When he first began to walk far without a guide he thought he would discover the further bounds of the land; but great mountains rose before him, and going by long ways round about them he came at last to a desolate shore. He stood beside the Sea of Windless Storm where the blue waves like snow-clad hills roll silently out of Unlight to the long strand, bearing the white ships that return from battles on the Dark Marches of which men know nothing. He saw a great ship cast high upon the land, and the waters fell back in foam without a sound. The eleven mariners were tall and terrible; their swords shone and their spears glinted and a piercing light was in their eyes. Suddenly they lifted up their voices in a song of triumph, and his heart was shaken with fear, and they passed over him and went away into the echoing hills.

I cannot tell you much more without spoiling the story. There are discoveries and loss and a final conflict between Nokes and Alf. The story won’t have you on the edge of your seat. But it is thoughtful and beautiful, and I love it.
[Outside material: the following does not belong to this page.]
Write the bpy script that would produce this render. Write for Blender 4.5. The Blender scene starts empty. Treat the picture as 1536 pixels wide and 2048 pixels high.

You will often find Smith of Wootton Major paired with another novella, Farmer Giles of Ham. Although the latter book does not enchant me the way the former one does, it is definitely worth reading. It’s very different from The Smith of Wootton Major. A humorous story with a flawed hero, Farmer Giles of Ham doesn’t feel the least bit like a fairy tale. It’s lively and lots of fun, and because of that, you may like it the best of the two stories. As for me, I think it’s an enjoyable read, but it’s Smith of Wootton Major that calls to me every year as Christmas approaches.